— What the exercise asks —
Copy out all of the material exactly as presented.

— Provided material —

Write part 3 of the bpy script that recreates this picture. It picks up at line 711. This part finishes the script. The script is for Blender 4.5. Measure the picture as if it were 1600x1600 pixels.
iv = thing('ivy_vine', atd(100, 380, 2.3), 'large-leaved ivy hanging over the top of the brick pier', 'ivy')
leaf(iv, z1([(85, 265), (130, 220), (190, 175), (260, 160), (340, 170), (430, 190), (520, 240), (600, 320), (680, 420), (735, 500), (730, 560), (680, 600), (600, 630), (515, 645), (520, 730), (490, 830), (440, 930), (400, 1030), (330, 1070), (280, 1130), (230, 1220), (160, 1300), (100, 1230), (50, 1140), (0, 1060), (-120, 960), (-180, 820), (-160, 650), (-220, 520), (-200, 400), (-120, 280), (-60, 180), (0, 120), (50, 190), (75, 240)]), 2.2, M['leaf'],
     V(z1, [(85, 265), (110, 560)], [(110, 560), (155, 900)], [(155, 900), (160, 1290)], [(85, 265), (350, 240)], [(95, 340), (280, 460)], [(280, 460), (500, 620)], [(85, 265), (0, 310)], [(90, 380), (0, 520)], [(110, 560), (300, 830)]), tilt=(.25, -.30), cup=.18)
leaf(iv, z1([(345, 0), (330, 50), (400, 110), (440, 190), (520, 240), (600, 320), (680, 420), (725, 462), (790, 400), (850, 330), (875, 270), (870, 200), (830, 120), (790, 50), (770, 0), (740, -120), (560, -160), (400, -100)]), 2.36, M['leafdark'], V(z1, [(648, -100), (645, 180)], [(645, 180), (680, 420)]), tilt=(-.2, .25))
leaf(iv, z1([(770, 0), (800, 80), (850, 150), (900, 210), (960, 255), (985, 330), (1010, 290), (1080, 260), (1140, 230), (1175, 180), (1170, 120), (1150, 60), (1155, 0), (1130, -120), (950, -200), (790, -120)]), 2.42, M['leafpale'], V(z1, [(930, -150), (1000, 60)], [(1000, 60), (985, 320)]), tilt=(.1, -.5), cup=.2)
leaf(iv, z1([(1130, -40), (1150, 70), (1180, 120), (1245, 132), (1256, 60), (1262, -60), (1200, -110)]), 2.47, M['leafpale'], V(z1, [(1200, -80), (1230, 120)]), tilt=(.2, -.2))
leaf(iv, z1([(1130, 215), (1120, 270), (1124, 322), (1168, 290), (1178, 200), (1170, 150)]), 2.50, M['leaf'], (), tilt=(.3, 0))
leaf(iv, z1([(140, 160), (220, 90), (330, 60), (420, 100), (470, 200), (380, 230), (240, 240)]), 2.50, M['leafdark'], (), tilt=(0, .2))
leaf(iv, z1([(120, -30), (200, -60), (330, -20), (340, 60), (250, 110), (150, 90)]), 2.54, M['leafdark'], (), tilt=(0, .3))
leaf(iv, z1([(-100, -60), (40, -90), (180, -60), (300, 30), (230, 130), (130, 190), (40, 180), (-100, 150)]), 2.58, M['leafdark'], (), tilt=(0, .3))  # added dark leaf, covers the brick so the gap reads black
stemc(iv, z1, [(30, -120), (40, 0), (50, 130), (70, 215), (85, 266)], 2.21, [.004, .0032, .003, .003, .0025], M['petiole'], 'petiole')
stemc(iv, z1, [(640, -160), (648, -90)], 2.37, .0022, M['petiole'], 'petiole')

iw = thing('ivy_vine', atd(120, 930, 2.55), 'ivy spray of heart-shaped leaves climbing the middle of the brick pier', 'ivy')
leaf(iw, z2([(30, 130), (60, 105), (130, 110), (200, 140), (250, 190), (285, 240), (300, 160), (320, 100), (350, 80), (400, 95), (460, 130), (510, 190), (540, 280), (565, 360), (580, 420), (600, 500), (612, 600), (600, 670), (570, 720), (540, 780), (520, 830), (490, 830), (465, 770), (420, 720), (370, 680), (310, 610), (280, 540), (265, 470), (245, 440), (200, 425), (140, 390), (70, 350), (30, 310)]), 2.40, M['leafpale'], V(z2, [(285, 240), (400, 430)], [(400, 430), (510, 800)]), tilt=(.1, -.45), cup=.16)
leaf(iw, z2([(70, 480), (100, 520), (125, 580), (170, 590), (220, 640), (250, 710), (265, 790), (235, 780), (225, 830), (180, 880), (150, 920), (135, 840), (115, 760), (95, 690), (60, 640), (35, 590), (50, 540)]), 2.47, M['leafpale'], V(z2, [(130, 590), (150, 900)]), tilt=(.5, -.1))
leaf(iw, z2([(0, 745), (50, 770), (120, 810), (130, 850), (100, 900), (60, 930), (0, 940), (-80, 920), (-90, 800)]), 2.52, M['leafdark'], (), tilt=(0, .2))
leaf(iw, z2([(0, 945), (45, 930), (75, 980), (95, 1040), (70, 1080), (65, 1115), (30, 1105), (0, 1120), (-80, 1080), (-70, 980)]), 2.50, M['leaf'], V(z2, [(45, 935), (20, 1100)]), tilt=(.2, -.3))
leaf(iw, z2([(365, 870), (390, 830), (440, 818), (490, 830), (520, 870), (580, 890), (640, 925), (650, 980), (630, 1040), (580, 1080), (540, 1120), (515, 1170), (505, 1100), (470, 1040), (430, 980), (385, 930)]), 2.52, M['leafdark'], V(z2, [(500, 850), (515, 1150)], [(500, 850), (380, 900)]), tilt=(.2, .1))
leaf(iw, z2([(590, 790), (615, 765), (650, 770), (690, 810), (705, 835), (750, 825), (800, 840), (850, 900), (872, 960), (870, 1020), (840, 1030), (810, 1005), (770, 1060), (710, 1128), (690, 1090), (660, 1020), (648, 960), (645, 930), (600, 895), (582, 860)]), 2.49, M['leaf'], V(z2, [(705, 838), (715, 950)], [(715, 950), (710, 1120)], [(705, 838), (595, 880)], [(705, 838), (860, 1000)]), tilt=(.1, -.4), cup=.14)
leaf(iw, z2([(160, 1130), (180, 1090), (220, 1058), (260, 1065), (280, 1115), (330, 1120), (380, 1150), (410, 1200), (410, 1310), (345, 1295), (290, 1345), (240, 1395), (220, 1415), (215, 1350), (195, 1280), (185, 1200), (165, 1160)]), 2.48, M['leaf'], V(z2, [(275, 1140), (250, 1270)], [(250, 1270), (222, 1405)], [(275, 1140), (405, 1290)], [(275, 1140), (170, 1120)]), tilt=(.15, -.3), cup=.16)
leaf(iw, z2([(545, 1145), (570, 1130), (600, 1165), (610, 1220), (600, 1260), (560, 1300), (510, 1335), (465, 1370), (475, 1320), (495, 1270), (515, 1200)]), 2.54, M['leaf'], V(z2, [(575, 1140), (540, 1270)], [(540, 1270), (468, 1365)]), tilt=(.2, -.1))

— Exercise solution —
Write part 3 of the bpy script that recreates this picture. It picks up at line 711. This part finishes the script. The script is for Blender 4.5. Measure the picture as if it were 1600x1600 pixels.
iv = thing('ivy_vine', atd(100, 380, 2.3), 'large-leaved ivy hanging over the top of the brick pier', 'ivy')
leaf(iv, z1([(85, 265), (130, 220), (190, 175), (260, 160), (340, 170), (430, 190), (520, 240), (600, 320), (680, 420), (735, 500), (730, 560), (680, 600), (600, 630), (515, 645), (520, 730), (490, 830), (440, 930), (400, 1030), (330, 1070), (280, 1130), (230, 1220), (160, 1300), (100, 1230), (50, 1140), (0, 1060), (-120, 960), (-180, 820), (-160, 650), (-220, 520), (-200, 400), (-120, 280), (-60, 180), (0, 120), (50, 190), (75, 240)]), 2.2, M['leaf'],
     V(z1, [(85, 265), (110, 560)], [(110, 560), (155, 900)], [(155, 900), (160, 1290)], [(85, 265), (350, 240)], [(95, 340), (280, 460)], [(280, 460), (500, 620)], [(85, 265), (0, 310)], [(90, 380), (0, 520)], [(110, 560), (300, 830)]), tilt=(.25, -.30), cup=.18)
leaf(iv, z1([(345, 0), (330, 50), (400, 110), (440, 190), (520, 240), (600, 320), (680, 420), (725, 462), (790, 400), (850, 330), (875, 270), (870, 200), (830, 120), (790, 50), (770, 0), (740, -120), (560, -160), (400, -100)]), 2.36, M['leafdark'], V(z1, [(648, -100), (645, 180)], [(645, 180), (680, 420)]), tilt=(-.2, .25))
leaf(iv, z1([(770, 0), (800, 80), (850, 150), (900, 210), (960, 255), (985, 330), (1010, 290), (1080, 260), (1140, 230), (1175, 180), (1170, 120), (1150, 60), (1155, 0), (1130, -120), (950, -200), (790, -120)]), 2.42, M['leafpale'], V(z1, [(930, -150), (1000, 60)], [(1000, 60), (985, 320)]), tilt=(.1, -.5), cup=.2)
leaf(iv, z1([(1130, -40), (1150, 70), (1180, 120), (1245, 132), (1256, 60), (1262, -60), (1200, -110)]), 2.47, M['leafpale'], V(z1, [(1200, -80), (1230, 120)]), tilt=(.2, -.2))
leaf(iv, z1([(1130, 215), (1120, 270), (1124, 322), (1168, 290), (1178, 200), (1170, 150)]), 2.50, M['leaf'], (), tilt=(.3, 0))
leaf(iv, z1([(140, 160), (220, 90), (330, 60), (420, 100), (470, 200), (380, 230), (240, 240)]), 2.50, M['leafdark'], (), tilt=(0, .2))
leaf(iv, z1([(120, -30), (200, -60), (330, -20), (340, 60), (250, 110), (150, 90)]), 2.54, M['leafdark'], (), tilt=(0, .3))
leaf(iv, z1([(-100, -60), (40, -90), (180, -60), (300, 30), (230, 130), (130, 190), (40, 180), (-100, 150)]), 2.58, M['leafdark'], (), tilt=(0, .3))  # added dark leaf, covers the brick so the gap reads black
stemc(iv, z1, [(30, -120), (40, 0), (50, 130), (70, 215), (85, 266)], 2.21, [.004, .0032, .003, .003, .0025], M['petiole'], 'petiole')
stemc(iv, z1, [(640, -160), (648, -90)], 2.37, .0022, M['petiole'], 'petiole')

iw = thing('ivy_vine', atd(120, 930, 2.55), 'ivy spray of heart-shaped leaves climbing the middle of the brick pier', 'ivy')
leaf(iw, z2([(30, 130), (60, 105), (130, 110), (200, 140), (250, 190), (285, 240), (300, 160), (320, 100), (350, 80), (400, 95), (460, 130), (510, 190), (540, 280), (565, 360), (580, 420), (600, 500), (612, 600), (600, 670), (570, 720), (540, 780), (520, 830), (490, 830), (465, 770), (420, 720), (370, 680), (310, 610), (280, 540), (265, 470), (245, 440), (200, 425), (140, 390), (70, 350), (30, 310)]), 2.40, M['leafpale'], V(z2, [(285, 240), (400, 430)], [(400, 430), (510, 800)]), tilt=(.1, -.45), cup=.16)
leaf(iw, z2([(70, 480), (100, 520), (125, 580), (170, 590), (220, 640), (250, 710), (265, 790), (235, 780), (225, 830), (180, 880), (150, 920), (135, 840), (115, 760), (95, 690), (60, 640), (35, 590), (50, 540)]), 2.47, M['leafpale'], V(z2, [(130, 590), (150, 900)]), tilt=(.5, -.1))
leaf(iw, z2([(0, 745), (50, 770), (120, 810), (130, 850), (100, 900), (60, 930), (0, 940), (-80, 920), (-90, 800)]), 2.52, M['leafdark'], (), tilt=(0, .2))
leaf(iw, z2([(0, 945), (45, 930), (75, 980), (95, 1040), (70, 1080), (65, 1115), (30, 1105), (0, 1120), (-80, 1080), (-70, 980)]), 2.50, M['leaf'], V(z2, [(45, 935), (20, 1100)]), tilt=(.2, -.3))
leaf(iw, z2([(365, 870), (390, 830), (440, 818), (490, 830), (520, 870), (580, 890), (640, 925), (650, 980), (630, 1040), (580, 1080), (540, 1120), (515, 1170), (505, 1100), (470, 1040), (430, 980), (385, 930)]), 2.52, M['leafdark'], V(z2, [(500, 850), (515, 1150)], [(500, 850), (380, 900)]), tilt=(.2, .1))
leaf(iw, z2([(590, 790), (615, 765), (650, 770), (690, 810), (705, 835), (750, 825), (800, 840), (850, 900), (872, 960), (870, 1020), (840, 1030), (810, 1005), (770, 1060), (710, 1128), (690, 1090), (660, 1020), (648, 960), (645, 930), (600, 895), (582, 860)]), 2.49, M['leaf'], V(z2, [(705, 838), (715, 950)], [(715, 950), (710, 1120)], [(705, 838), (595, 880)], [(705, 838), (860, 1000)]), tilt=(.1, -.4), cup=.14)
leaf(iw, z2([(160, 1130), (180, 1090), (220, 1058), (260, 1065), (280, 1115), (330, 1120), (380, 1150), (410, 1200), (410, 1310), (345, 1295), (290, 1345), (240, 1395), (220, 1415), (215, 1350), (195, 1280), (185, 1200), (165, 1160)]), 2.48, M['leaf'], V(z2, [(275, 1140), (250, 1270)], [(250, 1270), (222, 1405)], [(275, 1140), (405, 1290)], [(275, 1140), (170, 1120)]), tilt=(.15, -.3), cup=.16)
leaf(iw, z2([(545, 1145), (570, 1130), (600, 1165), (610, 1220), (600, 1260), (560, 1300), (510, 1335), (465, 1370), (475, 1320), (495, 1270), (515, 1200)]), 2.54, M['leaf'], V(z2, [(575, 1140), (540, 1270)], [(540, 1270), (468, 1365)]), tilt=(.2, -.1))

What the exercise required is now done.